First put the smallest wheel on the push-pin that still has the pin in it with the face of it towards the head of the pin. Then put the pointer on the pin. Align the pointer so that it points upwards from the red line on the face of the small wheel. Glue or tape it in place (I use tape. That way I can reposition it if I screwed up).
Then, take the medium sized wheel with the three scales and place it behind the small wheel/pointer combo. Obviously, the face has to be towards the head of the pin. Then do the same with the large wheel.
Take a pair of wire cutters and trim the pointy part of the pin so about 1/2 inch (about a centimeter) sticks up from the back of the wheels. Test the pinless head on it for fit. If it fits reasonably tightly, take it off and put a little (just a little!) glue on the trimmed pin sticking up from the back of the wheels, then put the pinless head back on. If there is a significant gap between the back of the wheel and the bottom of the pinless head when it is assembled, trim the pin a little bit at a time until it fits, then glue it.
Viola!.
Here is how to use it:
Take two observations of your target separated by a reasonable amount of time.
Lets say they were 7000 yards at 60 degrees, and 5000 yards at 47 degrees. The amount of time that lapsed between the two observations was 5 minutes.
First, note the difference in degrees: 60 - 47 = 13 degrees. Align the middle wheel so that there are 13 degrees on the big wheel between the 7000 and 5000 range marks on the middle wheel.
In this example, the 5000 will be underneath the 28 degree mark on the big wheel, and the 7000 will be below the 41 degree mark.
We now have the AOB: At the second observation, it was 41 degrees. (it's kind of counter-intuitive that the AOB for the second observation is above the range mark for the first observation, but trust me, that is how it works).

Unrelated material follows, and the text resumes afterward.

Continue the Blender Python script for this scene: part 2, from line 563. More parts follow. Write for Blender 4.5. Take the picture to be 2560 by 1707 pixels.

Now we need to find the distance the target has travelled in between those two observations. Without moving the middle wheel, find the 13 degree mark on the outer wheel. Right below that is the distance the target has travelled, about 2400 meters.
Align the 5 minute mark on the small wheel with the 2400 on the inner scale of the middle wheel. You can now read the target speed, 24 knots, on the middle scale of the middle wheel under the pointer that comes off of the small wheel.
You now have the three things you need to input into the Vohrhaltrechner: Bearing, speed, and AOB.
This procedure works best if you are stopped or moving slowly, say 1 knot. There is a more involved procedure if you are moving, but that should get you started.
I did this exercise with my linear rule, as I happened to leave my KM wheel at home today.
So if I screwed up, I apologize in advance.
On edit: Yep, I screwed up the speed calculation. Should be 15.6 knots.